Mir fallen Dinge ein, über die ich mich freue.
1. Ich habe begonnen, Menschen dafür zu lieben, dass sie gute Menschen sind. Nicht hot, nicht cute (wobei... das auch oft) sondern einfach: voller Herzenswärme. Und breit für reflektierte Gespräche.
2. Und ich darf so viele tolle Menschen kennenlernen. Bzw. ein paar auch so eng und intensiv, und das ist wirklich krass, je länger ich darüber nachdenke.
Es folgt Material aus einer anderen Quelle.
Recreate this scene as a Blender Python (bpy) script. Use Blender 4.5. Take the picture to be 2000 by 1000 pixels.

3. (Wie jeden blöden Blödsommer) hab ich schon wieder eine Fitnessapp installiert. Aber! ich habe als Trainingsziel zum ersten mal "fit werden" und nicht "abnehmen" eingegeben. Und es auch ehrlich so gemeint.
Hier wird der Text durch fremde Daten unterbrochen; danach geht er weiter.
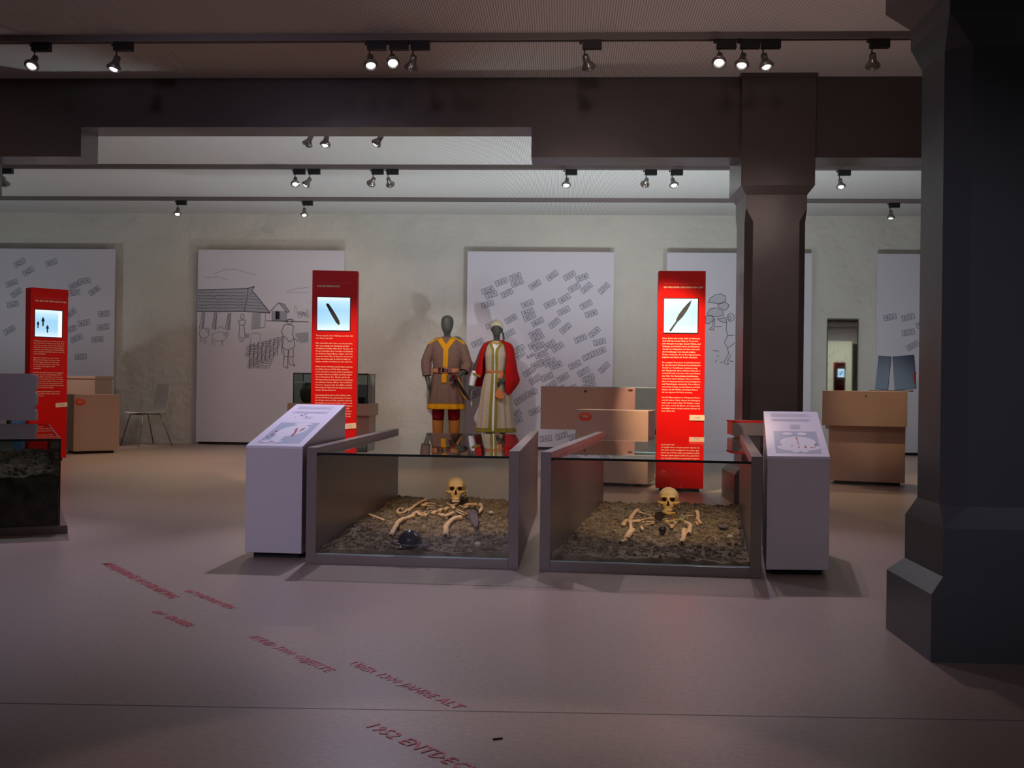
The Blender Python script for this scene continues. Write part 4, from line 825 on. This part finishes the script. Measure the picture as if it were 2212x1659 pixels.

4. Und ehrlicherweise die App noch nicht benutzt. Und irgendwie freut mich das! Ich beweg mich stattdessen so, wie es mir Spass macht. Fahrradtouren sind sehr simpel und sehr schön. Viele Dinge sind so.
Oh oh, und: 5. Subkultur ist super, besonders die in unserer Stadt. Eigentlich muss ich gar nicht raus hier. Ich könnte echt den ganzen Sommer hier bleiben.
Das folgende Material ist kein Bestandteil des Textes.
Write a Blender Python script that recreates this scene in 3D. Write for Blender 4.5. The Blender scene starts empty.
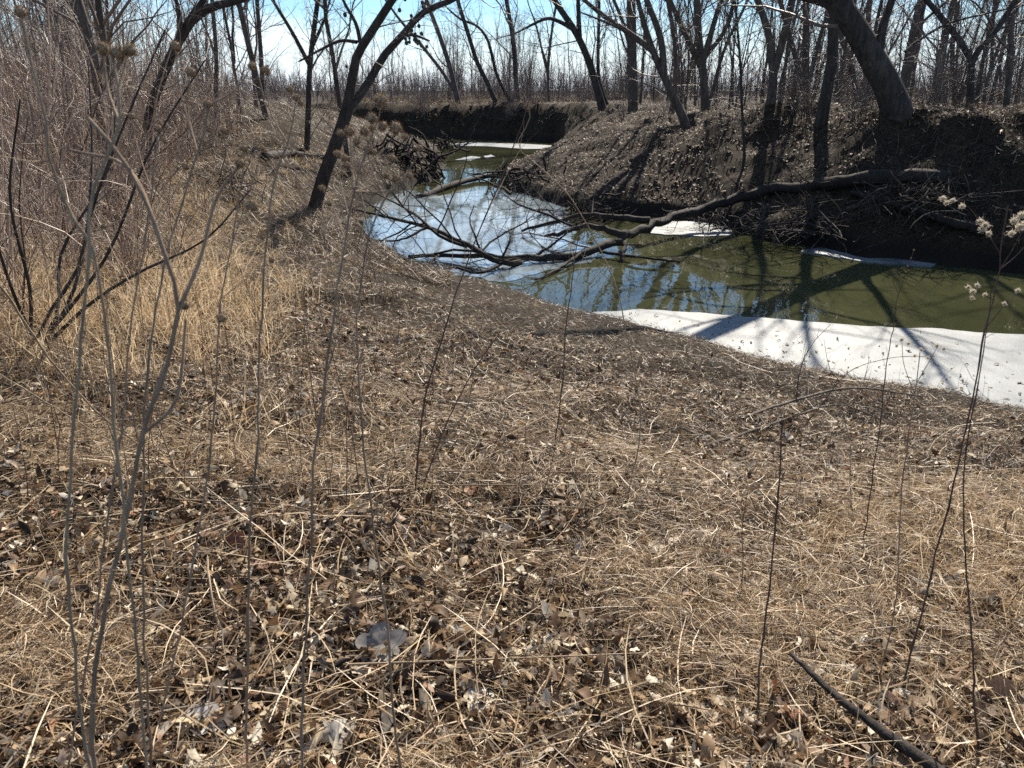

Die Mutter eines Freundes meinte einmal zu mir: "Der Tilo hat bestimmt seit einem halben Jahr kein einziges Mal Leipzig verlassen. Der liebt sein Leipzig.". Und das fand ich irgendwie auch so: simpel und schön.
Letzten Sommer meinte ich zu meiner Liebe, als sie mich fragte, warum ich so traurig bin: "Keine Anhnung, es ist Spätsommer. Ich glaube, ich sollte im Sommer einfach Winterschlaf machen."
Aber vielleicht muss ich das gar nicht. Vielleicht kann ich einfach in meiner Stadt Übersommern. Sommergewitter von Pashamin hören und mich richtig in der Hood einigeln. Mit Fips im Sommerloch hocken. Wenn meine WG ausgeflogen ist, wenn ich mit der Gang keinen Termin zum Campen finde an dem alle können, und wenn meine Familie mit mir in den Urlaub fahren möchte, obwohl ich das nicht will. Dann einfach mit Fips alles an uns vorbeiziehen lassen. Mit dem Fahrrad an den anderen vorbeiziehen. An der Kippe ziehen. Gegen das Ziehen im Herzen.
Schiebt anders.
Einfach Urlaub machen, indem ich keinen Urlaub mache.